▶ Problem:
Repeat verbatim only the lines from the opening of the material below through the one that contains "MB().tube(c_, .022, 5).build('overhead_wire', M['iron'], o)".

▶ Recorded information:
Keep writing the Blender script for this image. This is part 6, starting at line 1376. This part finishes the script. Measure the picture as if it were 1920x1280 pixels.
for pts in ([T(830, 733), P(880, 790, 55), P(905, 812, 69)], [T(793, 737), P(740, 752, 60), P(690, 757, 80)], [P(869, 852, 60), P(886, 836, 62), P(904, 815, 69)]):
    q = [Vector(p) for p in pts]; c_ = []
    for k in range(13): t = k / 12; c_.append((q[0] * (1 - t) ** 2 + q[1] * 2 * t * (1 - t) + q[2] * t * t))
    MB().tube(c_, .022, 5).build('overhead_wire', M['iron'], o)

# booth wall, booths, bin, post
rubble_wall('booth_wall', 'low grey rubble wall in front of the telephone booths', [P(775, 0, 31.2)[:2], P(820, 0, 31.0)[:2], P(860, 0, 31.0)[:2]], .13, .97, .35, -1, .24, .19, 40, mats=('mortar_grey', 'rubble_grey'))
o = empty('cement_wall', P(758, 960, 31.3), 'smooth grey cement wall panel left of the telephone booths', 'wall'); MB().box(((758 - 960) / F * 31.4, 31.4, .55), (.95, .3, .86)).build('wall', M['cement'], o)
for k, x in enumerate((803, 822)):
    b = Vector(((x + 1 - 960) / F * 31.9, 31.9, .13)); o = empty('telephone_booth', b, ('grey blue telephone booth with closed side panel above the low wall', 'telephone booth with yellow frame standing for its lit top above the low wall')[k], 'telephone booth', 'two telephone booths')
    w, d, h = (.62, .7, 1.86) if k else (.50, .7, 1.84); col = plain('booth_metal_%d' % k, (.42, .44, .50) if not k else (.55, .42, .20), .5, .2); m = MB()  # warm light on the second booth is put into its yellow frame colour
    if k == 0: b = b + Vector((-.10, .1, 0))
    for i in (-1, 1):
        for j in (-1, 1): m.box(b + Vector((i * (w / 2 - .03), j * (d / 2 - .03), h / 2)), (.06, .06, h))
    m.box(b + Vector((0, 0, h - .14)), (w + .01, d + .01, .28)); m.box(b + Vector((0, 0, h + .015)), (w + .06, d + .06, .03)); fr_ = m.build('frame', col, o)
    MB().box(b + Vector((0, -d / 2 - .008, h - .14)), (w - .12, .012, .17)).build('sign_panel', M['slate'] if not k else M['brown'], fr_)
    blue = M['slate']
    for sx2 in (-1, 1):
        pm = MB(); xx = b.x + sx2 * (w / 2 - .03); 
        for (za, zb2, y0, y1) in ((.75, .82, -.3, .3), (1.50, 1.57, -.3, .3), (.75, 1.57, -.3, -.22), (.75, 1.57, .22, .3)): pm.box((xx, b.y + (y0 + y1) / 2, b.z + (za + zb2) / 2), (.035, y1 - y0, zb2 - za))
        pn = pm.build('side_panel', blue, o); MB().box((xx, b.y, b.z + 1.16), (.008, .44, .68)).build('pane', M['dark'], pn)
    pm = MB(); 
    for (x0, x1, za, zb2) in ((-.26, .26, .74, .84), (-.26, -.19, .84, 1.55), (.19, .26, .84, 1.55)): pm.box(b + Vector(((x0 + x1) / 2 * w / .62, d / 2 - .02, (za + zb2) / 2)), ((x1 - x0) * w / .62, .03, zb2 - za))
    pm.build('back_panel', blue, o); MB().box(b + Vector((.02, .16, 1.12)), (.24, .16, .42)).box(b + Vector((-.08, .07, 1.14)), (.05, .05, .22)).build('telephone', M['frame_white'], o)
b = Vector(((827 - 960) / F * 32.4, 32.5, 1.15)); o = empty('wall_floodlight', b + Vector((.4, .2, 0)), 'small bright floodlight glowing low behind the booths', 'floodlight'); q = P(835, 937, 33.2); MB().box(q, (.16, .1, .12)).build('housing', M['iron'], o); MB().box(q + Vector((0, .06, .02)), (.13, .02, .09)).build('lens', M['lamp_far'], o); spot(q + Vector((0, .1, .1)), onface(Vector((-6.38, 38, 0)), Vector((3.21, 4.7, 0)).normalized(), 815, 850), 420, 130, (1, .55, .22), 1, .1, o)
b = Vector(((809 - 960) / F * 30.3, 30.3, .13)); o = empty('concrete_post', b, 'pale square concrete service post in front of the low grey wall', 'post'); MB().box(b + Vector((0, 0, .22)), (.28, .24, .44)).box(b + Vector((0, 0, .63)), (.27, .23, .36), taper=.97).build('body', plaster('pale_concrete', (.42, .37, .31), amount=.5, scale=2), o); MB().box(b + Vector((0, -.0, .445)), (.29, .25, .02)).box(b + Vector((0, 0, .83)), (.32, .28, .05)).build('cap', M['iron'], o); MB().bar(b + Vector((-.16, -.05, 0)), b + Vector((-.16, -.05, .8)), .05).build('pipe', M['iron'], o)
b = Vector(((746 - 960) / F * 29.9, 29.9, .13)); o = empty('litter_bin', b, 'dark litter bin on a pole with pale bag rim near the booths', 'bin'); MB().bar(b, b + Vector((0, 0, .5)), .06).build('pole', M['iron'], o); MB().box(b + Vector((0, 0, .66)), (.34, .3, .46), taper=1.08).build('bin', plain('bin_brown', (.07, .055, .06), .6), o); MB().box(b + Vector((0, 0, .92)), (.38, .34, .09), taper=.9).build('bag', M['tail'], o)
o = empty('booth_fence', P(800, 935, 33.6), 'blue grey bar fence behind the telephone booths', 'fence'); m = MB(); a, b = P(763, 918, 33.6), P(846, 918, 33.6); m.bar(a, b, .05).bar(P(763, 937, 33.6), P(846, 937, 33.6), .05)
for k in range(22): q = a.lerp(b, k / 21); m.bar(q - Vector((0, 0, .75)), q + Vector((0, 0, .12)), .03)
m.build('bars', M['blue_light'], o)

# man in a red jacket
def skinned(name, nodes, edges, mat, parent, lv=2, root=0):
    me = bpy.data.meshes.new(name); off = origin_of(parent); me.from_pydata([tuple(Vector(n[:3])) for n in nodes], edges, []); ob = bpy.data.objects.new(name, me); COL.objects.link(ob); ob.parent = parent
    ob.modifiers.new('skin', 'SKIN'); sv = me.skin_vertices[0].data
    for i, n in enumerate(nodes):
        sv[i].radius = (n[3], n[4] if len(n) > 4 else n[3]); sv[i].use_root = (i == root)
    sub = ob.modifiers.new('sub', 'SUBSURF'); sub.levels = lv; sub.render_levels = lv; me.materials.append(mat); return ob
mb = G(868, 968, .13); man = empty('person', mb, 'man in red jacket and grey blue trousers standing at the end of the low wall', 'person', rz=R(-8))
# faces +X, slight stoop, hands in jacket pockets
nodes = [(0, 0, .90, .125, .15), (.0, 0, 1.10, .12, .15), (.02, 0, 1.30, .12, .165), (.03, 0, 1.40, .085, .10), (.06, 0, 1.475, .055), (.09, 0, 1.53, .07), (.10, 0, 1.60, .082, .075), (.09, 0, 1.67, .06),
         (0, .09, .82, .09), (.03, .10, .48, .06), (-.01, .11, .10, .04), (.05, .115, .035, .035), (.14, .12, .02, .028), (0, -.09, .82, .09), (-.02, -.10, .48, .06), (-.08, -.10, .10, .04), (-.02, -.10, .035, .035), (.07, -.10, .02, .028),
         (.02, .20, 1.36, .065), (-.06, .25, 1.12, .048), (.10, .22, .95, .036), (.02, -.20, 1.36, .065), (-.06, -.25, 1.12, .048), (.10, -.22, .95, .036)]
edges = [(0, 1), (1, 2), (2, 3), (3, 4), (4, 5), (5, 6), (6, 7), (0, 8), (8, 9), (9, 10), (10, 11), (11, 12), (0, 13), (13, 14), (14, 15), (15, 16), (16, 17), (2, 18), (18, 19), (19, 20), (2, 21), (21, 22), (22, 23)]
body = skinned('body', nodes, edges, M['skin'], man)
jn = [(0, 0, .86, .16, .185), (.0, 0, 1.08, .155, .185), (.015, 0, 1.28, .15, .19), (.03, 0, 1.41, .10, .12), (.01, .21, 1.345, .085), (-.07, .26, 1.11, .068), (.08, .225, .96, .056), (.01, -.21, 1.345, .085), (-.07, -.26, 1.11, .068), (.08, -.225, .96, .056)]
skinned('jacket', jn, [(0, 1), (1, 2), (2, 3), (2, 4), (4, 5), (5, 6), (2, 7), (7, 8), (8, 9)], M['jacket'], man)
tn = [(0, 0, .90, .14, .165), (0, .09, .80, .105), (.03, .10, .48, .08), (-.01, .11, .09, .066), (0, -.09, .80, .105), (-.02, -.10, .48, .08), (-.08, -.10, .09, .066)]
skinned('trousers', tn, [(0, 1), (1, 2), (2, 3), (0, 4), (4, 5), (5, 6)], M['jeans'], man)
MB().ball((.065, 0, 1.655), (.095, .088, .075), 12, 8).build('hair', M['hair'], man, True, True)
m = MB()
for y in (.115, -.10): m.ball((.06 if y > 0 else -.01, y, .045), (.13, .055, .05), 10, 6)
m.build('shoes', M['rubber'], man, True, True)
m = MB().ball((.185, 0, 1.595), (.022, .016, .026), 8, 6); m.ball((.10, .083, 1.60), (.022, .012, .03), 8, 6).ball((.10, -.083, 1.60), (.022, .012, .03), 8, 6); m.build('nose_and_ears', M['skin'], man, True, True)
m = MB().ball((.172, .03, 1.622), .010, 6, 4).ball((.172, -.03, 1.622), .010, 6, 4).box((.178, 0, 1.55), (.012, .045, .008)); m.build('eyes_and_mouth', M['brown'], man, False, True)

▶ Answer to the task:
Keep writing the Blender script for this image. This is part 6, starting at line 1376. This part finishes the script. Measure the picture as if it were 1920x1280 pixels.
for pts in ([T(830, 733), P(880, 790, 55), P(905, 812, 69)], [T(793, 737), P(740, 752, 60), P(690, 757, 80)], [P(869, 852, 60), P(886, 836, 62), P(904, 815, 69)]):
    q = [Vector(p) for p in pts]; c_ = []
    for k in range(13): t = k / 12; c_.append((q[0] * (1 - t) ** 2 + q[1] * 2 * t * (1 - t) + q[2] * t * t))
    MB().tube(c_, .022, 5).build('overhead_wire', M['iron'], o)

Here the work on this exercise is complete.